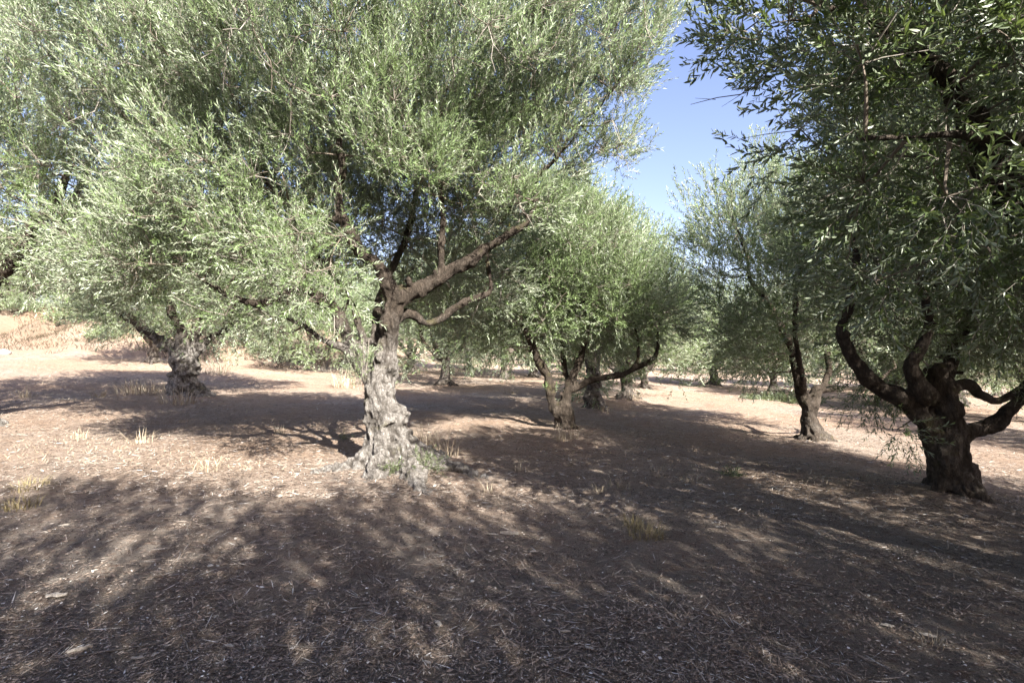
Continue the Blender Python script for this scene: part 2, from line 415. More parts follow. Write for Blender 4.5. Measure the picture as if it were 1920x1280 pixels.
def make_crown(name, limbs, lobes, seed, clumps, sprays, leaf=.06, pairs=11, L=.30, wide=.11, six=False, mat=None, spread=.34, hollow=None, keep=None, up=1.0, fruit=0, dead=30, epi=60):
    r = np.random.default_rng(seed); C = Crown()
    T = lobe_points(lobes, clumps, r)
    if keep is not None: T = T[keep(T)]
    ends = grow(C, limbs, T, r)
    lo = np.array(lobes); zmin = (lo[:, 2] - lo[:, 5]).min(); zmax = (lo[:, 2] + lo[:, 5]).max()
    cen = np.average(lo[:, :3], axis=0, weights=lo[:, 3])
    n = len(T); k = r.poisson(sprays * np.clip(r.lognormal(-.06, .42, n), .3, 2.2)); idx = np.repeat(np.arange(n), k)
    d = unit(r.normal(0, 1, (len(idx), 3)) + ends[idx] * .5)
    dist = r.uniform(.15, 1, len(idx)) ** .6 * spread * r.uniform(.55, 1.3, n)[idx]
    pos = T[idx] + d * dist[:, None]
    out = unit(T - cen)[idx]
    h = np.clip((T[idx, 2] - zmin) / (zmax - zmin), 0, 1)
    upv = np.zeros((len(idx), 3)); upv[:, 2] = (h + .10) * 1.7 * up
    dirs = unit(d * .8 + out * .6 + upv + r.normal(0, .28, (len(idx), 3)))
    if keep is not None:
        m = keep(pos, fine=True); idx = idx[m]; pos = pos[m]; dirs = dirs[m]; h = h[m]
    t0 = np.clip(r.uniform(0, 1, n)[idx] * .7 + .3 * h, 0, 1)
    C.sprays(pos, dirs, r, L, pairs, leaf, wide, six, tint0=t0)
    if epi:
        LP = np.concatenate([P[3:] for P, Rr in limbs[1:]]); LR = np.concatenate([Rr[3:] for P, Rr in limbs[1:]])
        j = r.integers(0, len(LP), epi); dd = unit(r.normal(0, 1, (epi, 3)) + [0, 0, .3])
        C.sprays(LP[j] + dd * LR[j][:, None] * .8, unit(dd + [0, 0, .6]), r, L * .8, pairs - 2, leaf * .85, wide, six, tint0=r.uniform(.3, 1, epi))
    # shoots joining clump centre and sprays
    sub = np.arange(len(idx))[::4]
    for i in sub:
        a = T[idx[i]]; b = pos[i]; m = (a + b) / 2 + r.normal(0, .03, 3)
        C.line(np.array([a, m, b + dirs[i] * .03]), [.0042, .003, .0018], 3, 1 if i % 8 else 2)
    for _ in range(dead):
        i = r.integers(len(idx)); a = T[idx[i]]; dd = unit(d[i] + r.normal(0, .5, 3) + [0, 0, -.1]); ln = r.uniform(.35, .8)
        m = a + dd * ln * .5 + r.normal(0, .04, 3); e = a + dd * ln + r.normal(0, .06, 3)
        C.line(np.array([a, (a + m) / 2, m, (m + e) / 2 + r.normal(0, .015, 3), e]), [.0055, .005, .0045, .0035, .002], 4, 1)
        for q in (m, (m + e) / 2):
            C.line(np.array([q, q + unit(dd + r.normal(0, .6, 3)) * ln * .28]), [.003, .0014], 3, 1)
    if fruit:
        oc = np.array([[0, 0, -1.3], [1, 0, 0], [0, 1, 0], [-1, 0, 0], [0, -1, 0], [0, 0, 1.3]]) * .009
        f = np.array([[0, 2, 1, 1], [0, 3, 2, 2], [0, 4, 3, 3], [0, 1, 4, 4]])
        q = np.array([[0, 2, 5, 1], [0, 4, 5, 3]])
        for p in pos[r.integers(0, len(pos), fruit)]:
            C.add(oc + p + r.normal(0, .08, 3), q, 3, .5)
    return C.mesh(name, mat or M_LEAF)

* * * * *

• **GIVEN TASK**
Leave the pictures out and reproduce exactly the lines from the top of the listing above through the line with "t0 = np.clip(r.uniform(0, 1, n)[idx]".

• **FINISHED TASK**
Continue the Blender Python script for this scene: part 2, from line 415. More parts follow. Write for Blender 4.5. Measure the picture as if it were 1920x1280 pixels.
def make_crown(name, limbs, lobes, seed, clumps, sprays, leaf=.06, pairs=11, L=.30, wide=.11, six=False, mat=None, spread=.34, hollow=None, keep=None, up=1.0, fruit=0, dead=30, epi=60):
    r = np.random.default_rng(seed); C = Crown()
    T = lobe_points(lobes, clumps, r)
    if keep is not None: T = T[keep(T)]
    ends = grow(C, limbs, T, r)
    lo = np.array(lobes); zmin = (lo[:, 2] - lo[:, 5]).min(); zmax = (lo[:, 2] + lo[:, 5]).max()
    cen = np.average(lo[:, :3], axis=0, weights=lo[:, 3])
    n = len(T); k = r.poisson(sprays * np.clip(r.lognormal(-.06, .42, n), .3, 2.2)); idx = np.repeat(np.arange(n), k)
    d = unit(r.normal(0, 1, (len(idx), 3)) + ends[idx] * .5)
    dist = r.uniform(.15, 1, len(idx)) ** .6 * spread * r.uniform(.55, 1.3, n)[idx]
    pos = T[idx] + d * dist[:, None]
    out = unit(T - cen)[idx]
    h = np.clip((T[idx, 2] - zmin) / (zmax - zmin), 0, 1)
    upv = np.zeros((len(idx), 3)); upv[:, 2] = (h + .10) * 1.7 * up
    dirs = unit(d * .8 + out * .6 + upv + r.normal(0, .28, (len(idx), 3)))
    if keep is not None:
        m = keep(pos, fine=True); idx = idx[m]; pos = pos[m]; dirs = dirs[m]; h = h[m]
    t0 = np.clip(r.uniform(0, 1, n)[idx] * .7 + .3 * h, 0, 1)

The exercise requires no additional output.